Questa civiltà di minoranza non è triste. Come ci ricorda ancora don Mazzi, «chi educa deve lavorare fino a creare un clima di felicità». Cerchiamo allora percorsi di benessere, di giustizia, di pace da condividere.

Perché questo accada, siamo tutte e tutti noi a dover coltivare il desiderio di un mondo senza scarti né scartini, dove tutte le vite si sentono a casa. Cerchiamo però di maturare, anche come adulti. Ciò non significa diventare seri, ma dilatare il nostro desiderio in modo che diventi una dimora sufficientemente larga per ospitare il desiderio di questa generazione fragile e di farlo fiorire secondo il bene.

Immaginiamo dunque il mondo come una casa dove nessuno è di troppo, dove ogni fragilità trova il proprio posto, dove la diversità non è tollerata ma celebrata come segno della fantasia di Dio.
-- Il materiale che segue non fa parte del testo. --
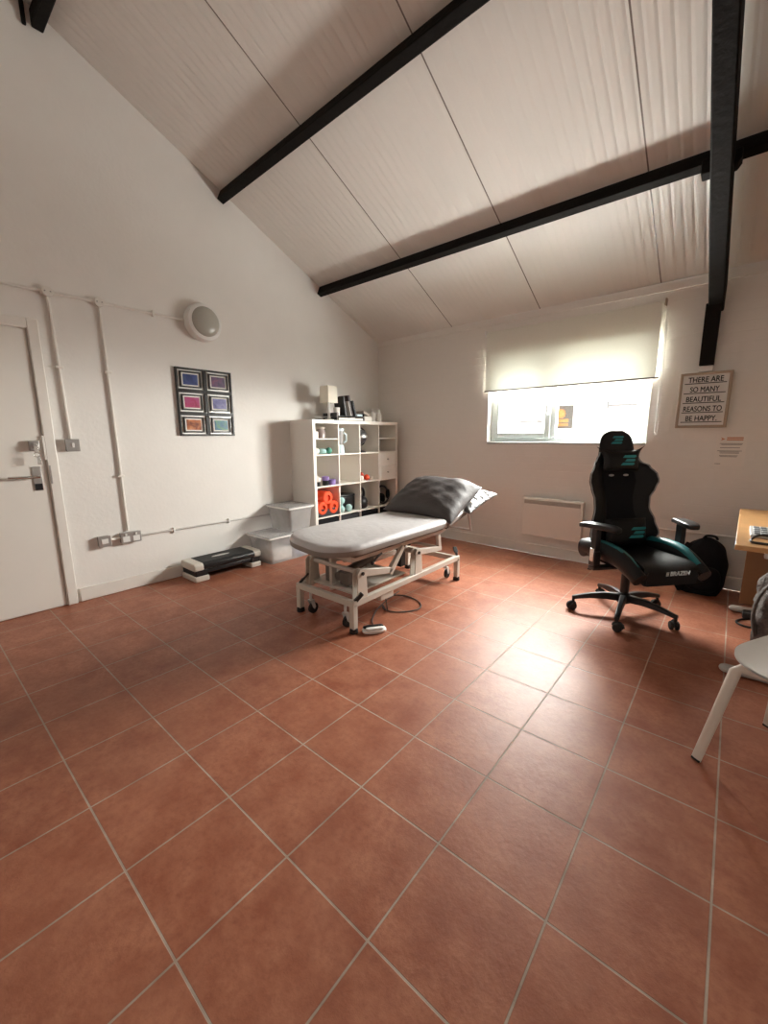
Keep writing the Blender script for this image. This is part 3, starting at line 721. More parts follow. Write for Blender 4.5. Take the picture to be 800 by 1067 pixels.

Una casa dove l’ultimo arrivato è il primo ad essere accolto, dove le cicatrici diventano finestre di luce, dove nessuno deve fingere di essere diverso da quello che è.

Forse è questo il miracolo di cui abbiamo bisogno: non la sparizione della fragilità, ma la sua trasformazione in solidarietà. Non l’eliminazione degli scarti, ma la scoperta che in ogni scarto c’è un tesoro nascosto. Non la costruzione di una società perfetta, ma l’arte di abitare insieme le nostre imperfezioni.

Gli scartini ci stanno insegnando che un altro mondo è possibile. Diventano i nostri maestri di vita. Sta a noi decidere se vogliamo imparare da loro.